Na sala de entrada, havia fotografias com cenas da peça. Os figurinos de Manuela Bronze pareciam estranhos, num misto de vestuário dos gregos clássicos e dos filmes de ficção científica. Mas, dentro da sala, compreendi melhor os figurinos, em especial quando conjugados com o desenho de luz de Mariana Rego. A quarta parede do teatro era uma ampla tábua que recebia cores simples mas quentes - do amarelo inicial ao vermelho e ao verde. Em especial quando a luz recaiu sobre Hermíone no momento em que ela planeava vingar-se ora de Pirro ora de Orestes. Andrómaca, viúva de Heitor, derrotado e morto, vivia prisioneira de Pirro. Enquanto repelia a paixão sentida pelo seu carcereiro, procurava salvar o filho Astíanax. Ela pede a Hermíone que interceda junto de Pirro. Mas Hermíone estava mais preocupada em decidir entre Orestes e Pirro, velho e novo amor.
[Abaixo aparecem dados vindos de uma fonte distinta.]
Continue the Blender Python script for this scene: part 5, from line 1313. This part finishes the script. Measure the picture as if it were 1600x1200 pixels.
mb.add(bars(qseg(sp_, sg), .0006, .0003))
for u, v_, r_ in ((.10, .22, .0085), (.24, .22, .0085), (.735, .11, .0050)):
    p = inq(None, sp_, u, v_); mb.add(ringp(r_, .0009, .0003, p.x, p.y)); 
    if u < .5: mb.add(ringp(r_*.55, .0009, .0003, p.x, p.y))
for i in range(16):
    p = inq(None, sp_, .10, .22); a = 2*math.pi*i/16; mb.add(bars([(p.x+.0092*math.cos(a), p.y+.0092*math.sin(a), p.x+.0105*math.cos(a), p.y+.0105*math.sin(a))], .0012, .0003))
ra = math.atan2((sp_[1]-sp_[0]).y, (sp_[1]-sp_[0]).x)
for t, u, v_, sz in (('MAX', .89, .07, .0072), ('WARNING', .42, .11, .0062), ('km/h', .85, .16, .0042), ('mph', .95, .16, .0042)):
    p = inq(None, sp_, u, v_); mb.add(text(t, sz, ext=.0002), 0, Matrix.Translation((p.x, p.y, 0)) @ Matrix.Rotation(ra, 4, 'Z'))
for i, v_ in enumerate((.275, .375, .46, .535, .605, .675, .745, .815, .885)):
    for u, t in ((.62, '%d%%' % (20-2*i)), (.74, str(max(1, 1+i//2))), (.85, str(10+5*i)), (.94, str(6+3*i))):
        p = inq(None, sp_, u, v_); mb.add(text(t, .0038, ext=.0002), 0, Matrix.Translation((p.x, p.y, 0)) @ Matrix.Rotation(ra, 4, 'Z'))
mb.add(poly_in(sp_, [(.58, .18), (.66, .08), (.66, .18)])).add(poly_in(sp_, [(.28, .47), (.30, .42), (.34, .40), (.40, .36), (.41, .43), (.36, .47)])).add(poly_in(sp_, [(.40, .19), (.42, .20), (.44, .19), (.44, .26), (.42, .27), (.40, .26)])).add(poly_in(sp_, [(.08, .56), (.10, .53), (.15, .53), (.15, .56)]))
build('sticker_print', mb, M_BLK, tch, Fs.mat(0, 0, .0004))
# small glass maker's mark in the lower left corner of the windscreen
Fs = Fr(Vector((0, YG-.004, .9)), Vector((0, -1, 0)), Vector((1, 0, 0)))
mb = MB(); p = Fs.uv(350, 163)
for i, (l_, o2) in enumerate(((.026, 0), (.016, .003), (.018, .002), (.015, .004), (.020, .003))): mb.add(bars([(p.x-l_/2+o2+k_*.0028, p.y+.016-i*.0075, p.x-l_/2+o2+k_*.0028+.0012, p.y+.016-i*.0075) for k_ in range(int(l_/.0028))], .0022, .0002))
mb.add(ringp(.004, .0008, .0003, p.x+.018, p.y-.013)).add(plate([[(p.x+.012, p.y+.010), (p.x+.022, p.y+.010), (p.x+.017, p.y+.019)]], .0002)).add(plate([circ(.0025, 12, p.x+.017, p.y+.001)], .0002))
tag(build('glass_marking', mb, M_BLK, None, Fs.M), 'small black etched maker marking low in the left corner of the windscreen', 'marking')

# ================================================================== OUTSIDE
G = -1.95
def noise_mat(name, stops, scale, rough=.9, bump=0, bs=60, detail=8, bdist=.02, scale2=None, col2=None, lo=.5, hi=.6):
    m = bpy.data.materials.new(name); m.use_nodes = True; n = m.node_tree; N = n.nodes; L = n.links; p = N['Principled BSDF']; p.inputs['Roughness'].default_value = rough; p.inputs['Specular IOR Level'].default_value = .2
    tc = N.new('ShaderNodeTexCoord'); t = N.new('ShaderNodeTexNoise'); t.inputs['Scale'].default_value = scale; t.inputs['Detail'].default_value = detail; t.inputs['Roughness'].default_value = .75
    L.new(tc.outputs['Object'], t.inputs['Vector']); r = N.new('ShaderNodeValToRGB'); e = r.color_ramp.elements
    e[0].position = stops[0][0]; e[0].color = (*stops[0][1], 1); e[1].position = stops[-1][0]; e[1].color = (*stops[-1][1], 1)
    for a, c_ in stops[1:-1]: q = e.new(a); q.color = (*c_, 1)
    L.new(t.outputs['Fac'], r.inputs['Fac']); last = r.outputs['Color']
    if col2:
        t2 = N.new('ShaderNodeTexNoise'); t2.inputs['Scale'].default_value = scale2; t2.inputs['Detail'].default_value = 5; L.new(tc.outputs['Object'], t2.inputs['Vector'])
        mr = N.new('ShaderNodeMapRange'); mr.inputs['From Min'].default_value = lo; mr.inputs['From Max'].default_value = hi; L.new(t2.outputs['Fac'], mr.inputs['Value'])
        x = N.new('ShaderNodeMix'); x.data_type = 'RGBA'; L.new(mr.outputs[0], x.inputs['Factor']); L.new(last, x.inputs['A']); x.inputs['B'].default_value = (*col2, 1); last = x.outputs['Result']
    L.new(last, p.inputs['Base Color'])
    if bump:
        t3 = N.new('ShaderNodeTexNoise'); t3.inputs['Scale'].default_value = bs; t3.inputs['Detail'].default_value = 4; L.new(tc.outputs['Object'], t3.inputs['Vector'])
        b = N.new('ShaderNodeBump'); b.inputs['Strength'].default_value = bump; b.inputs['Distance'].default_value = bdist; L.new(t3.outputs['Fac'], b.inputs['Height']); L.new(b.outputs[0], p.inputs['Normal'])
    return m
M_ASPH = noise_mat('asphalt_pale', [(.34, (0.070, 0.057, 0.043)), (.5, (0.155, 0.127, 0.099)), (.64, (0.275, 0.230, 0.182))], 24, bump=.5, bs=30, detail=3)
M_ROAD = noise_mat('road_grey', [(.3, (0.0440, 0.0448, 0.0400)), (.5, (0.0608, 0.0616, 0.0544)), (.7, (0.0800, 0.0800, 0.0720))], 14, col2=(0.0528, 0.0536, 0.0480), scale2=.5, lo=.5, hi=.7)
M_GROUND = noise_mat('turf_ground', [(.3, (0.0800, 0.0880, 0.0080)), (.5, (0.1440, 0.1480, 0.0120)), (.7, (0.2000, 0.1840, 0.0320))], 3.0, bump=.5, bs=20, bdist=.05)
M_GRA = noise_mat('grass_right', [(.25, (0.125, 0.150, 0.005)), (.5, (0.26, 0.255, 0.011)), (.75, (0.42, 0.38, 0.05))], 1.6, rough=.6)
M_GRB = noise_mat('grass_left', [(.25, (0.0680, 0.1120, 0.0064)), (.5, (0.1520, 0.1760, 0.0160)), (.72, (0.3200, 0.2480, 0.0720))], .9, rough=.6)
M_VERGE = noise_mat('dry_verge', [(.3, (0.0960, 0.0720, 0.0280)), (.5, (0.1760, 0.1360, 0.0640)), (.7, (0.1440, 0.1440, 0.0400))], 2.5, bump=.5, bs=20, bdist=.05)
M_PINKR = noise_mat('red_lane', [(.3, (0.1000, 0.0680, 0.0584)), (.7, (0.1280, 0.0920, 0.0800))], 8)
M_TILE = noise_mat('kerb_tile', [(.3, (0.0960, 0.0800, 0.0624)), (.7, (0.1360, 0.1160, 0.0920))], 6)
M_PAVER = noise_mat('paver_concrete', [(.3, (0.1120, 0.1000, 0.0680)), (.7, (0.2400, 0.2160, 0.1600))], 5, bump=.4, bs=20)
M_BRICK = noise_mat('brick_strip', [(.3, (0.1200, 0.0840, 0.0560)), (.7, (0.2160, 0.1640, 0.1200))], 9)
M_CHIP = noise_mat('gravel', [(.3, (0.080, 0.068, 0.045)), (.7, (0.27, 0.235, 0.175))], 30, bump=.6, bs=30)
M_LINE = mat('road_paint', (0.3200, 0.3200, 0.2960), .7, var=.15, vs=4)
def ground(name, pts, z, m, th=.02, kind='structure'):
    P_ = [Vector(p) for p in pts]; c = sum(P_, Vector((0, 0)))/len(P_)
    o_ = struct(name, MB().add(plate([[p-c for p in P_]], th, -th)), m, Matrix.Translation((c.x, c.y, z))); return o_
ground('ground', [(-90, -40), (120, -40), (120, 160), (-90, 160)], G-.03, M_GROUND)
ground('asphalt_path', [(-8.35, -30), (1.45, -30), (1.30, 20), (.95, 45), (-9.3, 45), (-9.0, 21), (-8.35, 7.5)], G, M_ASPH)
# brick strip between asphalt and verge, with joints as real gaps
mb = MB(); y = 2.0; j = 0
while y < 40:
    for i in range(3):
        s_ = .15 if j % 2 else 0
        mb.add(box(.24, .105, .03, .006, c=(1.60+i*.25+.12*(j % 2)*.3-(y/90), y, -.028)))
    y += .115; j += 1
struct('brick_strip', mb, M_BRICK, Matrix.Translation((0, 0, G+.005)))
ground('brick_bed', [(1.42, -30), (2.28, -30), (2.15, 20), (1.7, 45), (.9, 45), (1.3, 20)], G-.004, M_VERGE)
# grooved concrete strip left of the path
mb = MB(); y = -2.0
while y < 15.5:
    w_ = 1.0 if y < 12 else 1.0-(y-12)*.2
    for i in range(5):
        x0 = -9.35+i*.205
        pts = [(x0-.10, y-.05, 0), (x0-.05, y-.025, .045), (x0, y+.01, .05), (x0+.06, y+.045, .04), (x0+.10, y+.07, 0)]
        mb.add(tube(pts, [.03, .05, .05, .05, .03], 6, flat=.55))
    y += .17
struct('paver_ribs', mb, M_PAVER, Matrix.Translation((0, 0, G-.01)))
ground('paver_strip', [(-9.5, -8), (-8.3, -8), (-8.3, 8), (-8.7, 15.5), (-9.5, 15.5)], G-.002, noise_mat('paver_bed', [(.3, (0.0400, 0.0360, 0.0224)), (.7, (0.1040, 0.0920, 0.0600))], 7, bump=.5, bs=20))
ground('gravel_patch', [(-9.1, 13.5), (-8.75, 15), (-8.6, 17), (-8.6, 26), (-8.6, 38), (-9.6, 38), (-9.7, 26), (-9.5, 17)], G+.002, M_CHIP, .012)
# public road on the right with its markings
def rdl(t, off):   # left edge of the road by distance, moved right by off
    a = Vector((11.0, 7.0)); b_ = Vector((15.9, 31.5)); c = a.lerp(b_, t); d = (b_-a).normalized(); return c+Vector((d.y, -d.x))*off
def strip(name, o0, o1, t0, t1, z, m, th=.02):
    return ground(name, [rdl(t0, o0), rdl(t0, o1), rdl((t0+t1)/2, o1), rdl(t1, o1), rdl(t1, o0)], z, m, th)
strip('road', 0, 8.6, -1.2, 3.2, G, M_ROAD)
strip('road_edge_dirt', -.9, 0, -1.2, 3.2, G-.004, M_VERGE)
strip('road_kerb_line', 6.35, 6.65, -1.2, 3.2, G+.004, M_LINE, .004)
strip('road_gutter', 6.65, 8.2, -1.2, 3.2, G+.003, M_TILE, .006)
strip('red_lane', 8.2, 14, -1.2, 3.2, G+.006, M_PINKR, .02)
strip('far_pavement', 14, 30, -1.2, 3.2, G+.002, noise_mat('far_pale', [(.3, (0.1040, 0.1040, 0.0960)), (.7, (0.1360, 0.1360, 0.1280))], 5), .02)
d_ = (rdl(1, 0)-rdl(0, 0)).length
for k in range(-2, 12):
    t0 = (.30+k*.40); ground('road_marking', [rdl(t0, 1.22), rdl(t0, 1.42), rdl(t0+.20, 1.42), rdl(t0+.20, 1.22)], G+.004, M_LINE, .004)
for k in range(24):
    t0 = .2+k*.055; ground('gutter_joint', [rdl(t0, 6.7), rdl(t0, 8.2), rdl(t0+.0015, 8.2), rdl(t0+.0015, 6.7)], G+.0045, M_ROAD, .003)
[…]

Vasco da Graça Moura traduzira a peça de Jean Racine Berenice, estreada em 2005. Depois, traduziu Andrómaca, incentivando o encenador Carlos Pimenta a montar a peça. Só agora, depois da morte do poeta e tradutor, na cidade onde ele nasceu, é que a peça foi dada a conhecer ao público, no Teatro Helena Sá e Costa, com os alunos finalistas do departamento de Teatro da Escola Superior da Música e das Artes do Espetáculo (ESMAE).
Além de verificar o entusiasmo dos alunos na representação, não tenho competência para aquilatar do valor de cada um dos jovens actores, nem sei prever o sucesso deles na actividade. Nove alunos representaram as oito personagens da peça, com Hermíone interpretada por Mariana Magalhães e Soraia Sousa, tendo visto esta última, cujo perfil no LinkedIn indica que ela já trabalhou no filme de João Sousa Cardoso (A Santa Joana dos Matadouros, 2014, a partir de Bertolt Brecht) e é modelo, portefólio necessário e complementar à actividade teatral. Também não me sinto competente para avaliar a colocação das vozes, embora me pareça que a acústica da sala nem sempre ajuda. No dispositivo da encenação criada por Carlos Pimenta, os actores ficam fora do tablado, nas laterais do palco, quando não entram no diálogo. Quando saem, ensaiam passos como se fossem soldados, atitude maquínica em oposição à organicidade da tragédia grega.
No texto de apresentação da peça, o encenador Carlos Pimenta escreve sobre a guerra. Ele compara a guerra de Tróia, onde homens corajosos se defrontavam com as suas virtudes e defeitos, com os actuais conflitos, mediados por drones, máquinas voadoras controladas de longe por homens. Como disse Baudrillard, a guerra hoje parece um simulacro - como, aliás, as imagens projectadas no começo e no fim da representação mostram. Mas, a guerra é sempre injusta e cruel, pelo que não há comparabilidade na sua substância.